How Might Jell-O Look and Taste When Artificial Dyes Are Removed?

Turning wobbly blobs of clear gelatin red or orange using natural ingredients takes beet juice and a touch of annatto from the seeds of a tropical tree.

But making gelatin green? That one is difficult for Simple Mixes, a company that makes naturally flavored and colored gelatin. Its founder, Malathy Nair, uses a blend of yellow turmeric extract with spirulina, an extract from algae that produces shades of green and blue.

But spirulina tends to form clumps (who wants floaties in gelatin?) and can have an off-putting taste that Dr. Nair describes as “seedy.” To overcome the unwelcome flavor, she has to use more natural lime flavor, making green the most expensive gelatin her company produces.

Even after all that, the gelatin isn’t a saturated, bright green. It’s dull. The color lands somewhere between moss and spinach. “I’m not that happy with how the green looks,” concedes Dr. Nair, who holds a Ph.D. in food science.

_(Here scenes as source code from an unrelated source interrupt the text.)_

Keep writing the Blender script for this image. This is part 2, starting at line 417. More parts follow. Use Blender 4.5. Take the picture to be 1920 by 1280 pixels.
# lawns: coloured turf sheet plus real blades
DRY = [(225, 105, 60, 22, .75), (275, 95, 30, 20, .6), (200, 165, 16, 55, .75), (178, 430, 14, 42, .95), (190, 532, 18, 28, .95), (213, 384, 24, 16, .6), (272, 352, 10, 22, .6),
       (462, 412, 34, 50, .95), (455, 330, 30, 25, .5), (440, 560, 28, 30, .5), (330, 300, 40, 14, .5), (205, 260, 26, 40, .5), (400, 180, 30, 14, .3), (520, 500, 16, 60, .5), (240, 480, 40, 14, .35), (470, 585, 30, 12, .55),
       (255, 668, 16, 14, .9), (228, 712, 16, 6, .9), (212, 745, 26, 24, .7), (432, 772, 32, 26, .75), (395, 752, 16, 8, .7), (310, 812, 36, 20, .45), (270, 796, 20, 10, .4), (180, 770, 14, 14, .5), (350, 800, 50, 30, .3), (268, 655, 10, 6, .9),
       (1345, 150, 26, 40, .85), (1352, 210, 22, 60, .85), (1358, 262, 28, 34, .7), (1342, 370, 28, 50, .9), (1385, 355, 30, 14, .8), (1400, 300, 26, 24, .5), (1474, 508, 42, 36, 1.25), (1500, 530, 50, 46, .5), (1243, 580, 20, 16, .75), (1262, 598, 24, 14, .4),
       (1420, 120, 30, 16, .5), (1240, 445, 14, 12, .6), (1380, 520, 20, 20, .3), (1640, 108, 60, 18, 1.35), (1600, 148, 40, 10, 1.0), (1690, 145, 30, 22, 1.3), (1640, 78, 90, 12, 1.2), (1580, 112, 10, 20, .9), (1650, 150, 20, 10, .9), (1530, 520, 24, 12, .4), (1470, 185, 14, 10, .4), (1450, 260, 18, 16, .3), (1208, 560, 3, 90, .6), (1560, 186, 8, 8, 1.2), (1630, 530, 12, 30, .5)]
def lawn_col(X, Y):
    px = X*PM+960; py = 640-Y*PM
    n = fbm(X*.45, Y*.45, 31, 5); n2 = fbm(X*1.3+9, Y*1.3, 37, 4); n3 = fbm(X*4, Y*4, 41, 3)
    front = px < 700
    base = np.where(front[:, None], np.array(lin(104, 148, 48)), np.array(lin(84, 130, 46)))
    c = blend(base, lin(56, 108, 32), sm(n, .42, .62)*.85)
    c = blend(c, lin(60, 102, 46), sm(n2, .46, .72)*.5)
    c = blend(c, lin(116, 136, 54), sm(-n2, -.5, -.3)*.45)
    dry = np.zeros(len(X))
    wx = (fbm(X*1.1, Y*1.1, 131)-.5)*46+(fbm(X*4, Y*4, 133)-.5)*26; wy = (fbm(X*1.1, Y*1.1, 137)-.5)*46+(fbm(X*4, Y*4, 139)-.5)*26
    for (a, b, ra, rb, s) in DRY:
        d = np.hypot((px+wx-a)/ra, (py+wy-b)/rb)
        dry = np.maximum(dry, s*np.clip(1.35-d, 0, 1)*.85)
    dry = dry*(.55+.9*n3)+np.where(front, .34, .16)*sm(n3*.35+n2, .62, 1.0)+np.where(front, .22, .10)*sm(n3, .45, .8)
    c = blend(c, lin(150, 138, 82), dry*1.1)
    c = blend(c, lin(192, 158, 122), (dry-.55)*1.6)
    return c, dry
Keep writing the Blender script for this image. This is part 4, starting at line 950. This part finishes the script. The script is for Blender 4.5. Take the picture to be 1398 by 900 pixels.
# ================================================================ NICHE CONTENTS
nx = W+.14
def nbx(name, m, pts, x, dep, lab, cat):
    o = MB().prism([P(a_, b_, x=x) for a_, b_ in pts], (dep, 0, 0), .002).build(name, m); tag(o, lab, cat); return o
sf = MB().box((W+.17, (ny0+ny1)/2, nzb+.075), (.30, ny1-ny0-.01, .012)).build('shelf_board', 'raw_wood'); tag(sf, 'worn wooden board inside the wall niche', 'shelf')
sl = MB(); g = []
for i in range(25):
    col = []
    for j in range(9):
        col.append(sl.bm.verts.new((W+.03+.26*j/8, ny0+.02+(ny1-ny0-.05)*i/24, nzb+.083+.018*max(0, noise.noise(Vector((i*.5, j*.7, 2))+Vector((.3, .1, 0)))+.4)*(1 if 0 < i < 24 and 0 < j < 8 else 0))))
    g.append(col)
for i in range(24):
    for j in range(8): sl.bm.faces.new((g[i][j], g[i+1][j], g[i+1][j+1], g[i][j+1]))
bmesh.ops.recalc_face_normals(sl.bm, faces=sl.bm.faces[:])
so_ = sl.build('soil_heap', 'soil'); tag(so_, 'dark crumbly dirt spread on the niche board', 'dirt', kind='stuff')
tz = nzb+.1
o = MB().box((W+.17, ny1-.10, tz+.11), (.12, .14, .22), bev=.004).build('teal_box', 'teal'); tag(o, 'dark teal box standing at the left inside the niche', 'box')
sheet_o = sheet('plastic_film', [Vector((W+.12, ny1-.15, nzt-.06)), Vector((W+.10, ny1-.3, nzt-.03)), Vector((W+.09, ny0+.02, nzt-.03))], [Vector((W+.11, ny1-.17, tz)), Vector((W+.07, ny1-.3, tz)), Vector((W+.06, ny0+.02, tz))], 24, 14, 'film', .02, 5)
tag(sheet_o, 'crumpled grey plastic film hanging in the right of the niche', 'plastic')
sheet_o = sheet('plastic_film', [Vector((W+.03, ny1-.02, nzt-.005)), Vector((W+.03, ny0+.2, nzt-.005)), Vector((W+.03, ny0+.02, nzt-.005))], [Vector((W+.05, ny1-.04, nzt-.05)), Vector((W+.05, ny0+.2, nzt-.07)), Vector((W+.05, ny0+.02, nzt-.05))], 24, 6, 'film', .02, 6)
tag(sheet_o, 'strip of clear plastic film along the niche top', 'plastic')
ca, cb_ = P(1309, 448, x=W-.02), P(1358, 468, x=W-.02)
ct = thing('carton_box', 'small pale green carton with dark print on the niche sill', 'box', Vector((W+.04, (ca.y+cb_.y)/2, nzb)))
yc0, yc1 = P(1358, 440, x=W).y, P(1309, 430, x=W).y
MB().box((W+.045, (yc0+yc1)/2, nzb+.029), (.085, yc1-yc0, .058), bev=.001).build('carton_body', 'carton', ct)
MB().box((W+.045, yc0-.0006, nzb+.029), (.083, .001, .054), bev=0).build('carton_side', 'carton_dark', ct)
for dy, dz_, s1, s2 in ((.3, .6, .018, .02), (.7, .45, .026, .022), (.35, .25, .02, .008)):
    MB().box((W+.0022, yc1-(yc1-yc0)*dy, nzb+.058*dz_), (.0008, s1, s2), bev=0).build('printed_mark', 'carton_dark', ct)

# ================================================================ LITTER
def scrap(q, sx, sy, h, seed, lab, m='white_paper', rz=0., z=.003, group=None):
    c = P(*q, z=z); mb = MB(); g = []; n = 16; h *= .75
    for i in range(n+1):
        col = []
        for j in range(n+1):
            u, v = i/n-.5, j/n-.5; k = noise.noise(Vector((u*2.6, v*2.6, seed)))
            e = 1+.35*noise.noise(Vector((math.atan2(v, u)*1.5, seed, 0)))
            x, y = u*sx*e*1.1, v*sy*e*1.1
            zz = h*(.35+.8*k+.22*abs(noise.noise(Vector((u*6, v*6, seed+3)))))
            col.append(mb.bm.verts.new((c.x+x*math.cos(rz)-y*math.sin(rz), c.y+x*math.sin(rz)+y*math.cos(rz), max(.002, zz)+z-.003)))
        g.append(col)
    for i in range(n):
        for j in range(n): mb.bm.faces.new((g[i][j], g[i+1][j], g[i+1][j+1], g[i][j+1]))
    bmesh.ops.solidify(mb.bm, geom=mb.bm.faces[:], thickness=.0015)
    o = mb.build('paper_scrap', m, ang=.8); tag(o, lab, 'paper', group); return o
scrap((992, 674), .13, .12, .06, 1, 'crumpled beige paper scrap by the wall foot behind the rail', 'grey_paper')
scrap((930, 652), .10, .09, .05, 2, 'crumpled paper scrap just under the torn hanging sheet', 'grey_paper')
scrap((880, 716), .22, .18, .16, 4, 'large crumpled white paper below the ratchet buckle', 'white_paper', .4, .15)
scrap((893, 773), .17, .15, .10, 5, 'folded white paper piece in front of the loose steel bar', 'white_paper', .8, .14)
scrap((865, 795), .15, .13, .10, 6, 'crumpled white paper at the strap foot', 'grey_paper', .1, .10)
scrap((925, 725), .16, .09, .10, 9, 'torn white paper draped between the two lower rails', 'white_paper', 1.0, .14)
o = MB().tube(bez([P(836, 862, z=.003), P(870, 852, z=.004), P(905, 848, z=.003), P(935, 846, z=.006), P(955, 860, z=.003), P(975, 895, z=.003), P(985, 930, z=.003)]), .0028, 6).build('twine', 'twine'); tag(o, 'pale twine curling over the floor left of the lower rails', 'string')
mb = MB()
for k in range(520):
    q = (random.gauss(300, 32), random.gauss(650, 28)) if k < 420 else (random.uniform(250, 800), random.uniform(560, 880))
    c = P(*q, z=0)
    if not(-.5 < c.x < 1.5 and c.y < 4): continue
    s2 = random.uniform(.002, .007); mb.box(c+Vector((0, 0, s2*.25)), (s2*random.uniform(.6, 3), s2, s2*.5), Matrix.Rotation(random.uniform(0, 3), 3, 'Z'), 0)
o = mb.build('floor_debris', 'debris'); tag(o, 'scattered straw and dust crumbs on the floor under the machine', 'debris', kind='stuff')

Turning Jell-O green using natural colorings is one of the many challenges Kraft Heinz is likely to face after announcing this month that it will remove artificial dyes from all its foods by the end of 2027. The manufacturer joins other food companies, like General Mills, Danone North America and PepsiCo, that are planning to dump artificial colors in the next couple of years.

Across the country, food scientists are mixing fruit and vegetable juices with spices in a race to create blends of colors that can replicate artificial dyes currently widely used in foods, drinks and snacks found in most American pantries.